La date n'est pas innocente : le 3 août, l'Allemagne va déclarer la guerre à la France. A Lambaréné, avec cette menace, un huis-clos va s'installer entre cinq personnages : le docteur Schweitzer, 40 ans, son assistante Marie, 32 ans, le père Charles de Ferrier, 42 ans, le commandant Lieuvain, 40 ans, et l'administrateur Leblanc, 38 ans. Les personnages sont eux-mêmes symboliques et transparents : Schweitzer est un « saint civil », comme Cesbron aime en faire figurer dans ses romans : pas sans défauts mais d'une haute valeur morale, humaniste et généreux ; le père Charles est un « saint religieux » on peut y voir en filigrane le père Charles de Foucauld ; le commandant Lieuvin est un militaire, et qui plus est un militaire colonial, en qui on peut reconnaître Liautey ; Leblanc est l'administrateur colonial, la voix de la France, dans tout ce qu'elle peut avoir d'administratif, tatillon, et colonialiste ; Marie, quant à elle, est la figure féminine, séduisante sans être séductrice, réfléchie et consciente de son rôle (elle rappelle par bien des côtés l'Hélène des « Saints vont en enfer », écrit la même année). Tous les grands thèmes sont balayés, des plus généraux aux plus intimes, avec une vérité de ton qui force l'admiration : l'amour, la mort, la guerre et la paix, la souffrance, le sens de la vie, Dieu… Gilbert Cesbron met en scène ces personnages qui s'affrontent ou se rejoignent, et mettent en lumière le caractère humain qui les anime, chacun le sien.

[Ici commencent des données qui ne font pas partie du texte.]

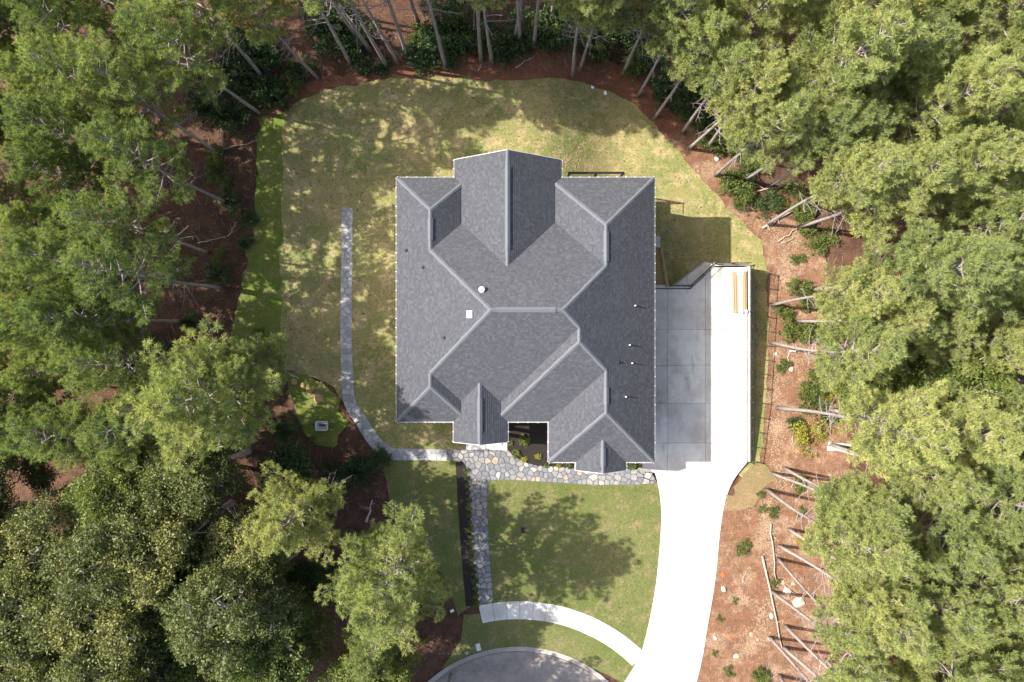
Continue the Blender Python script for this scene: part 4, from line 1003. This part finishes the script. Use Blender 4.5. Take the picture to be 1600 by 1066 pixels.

Cesbron connaissait personnellement le docteur Schweitzer, qu'il avait rencontré à Gunsbach (Alsace) en 1949. Conscient d'avoir devant lui une personnalité hors du commun, il n'en dresse pas pour autant une hagiographie : Schweitzer était pétri de contradictions : blanc médecin des noirs, il avait une mentalité de colonial ; médecin, il était plutôt réfractaire à la médecine traditionnelle ; les noirs étaient ses frères, mais pour rien au monde il n'aurait mangé comme eux…
La pièce eut du succès, le film qui en fut tourné par André Haguet en 1952, en eut encore plus : Pierre Fresnay y tenait le rôle principal, aux côtés de Jean Debucourt, Raymond Rouleau, André Valmy et Jeanne Moreau. Aujourd'hui il a bien vieilli, et le jeu des acteurs paraît ampoulé et surtout terriblement bavard. En revanche lire le texte de la pièce reste un plaisir et une invitation à la réflexion.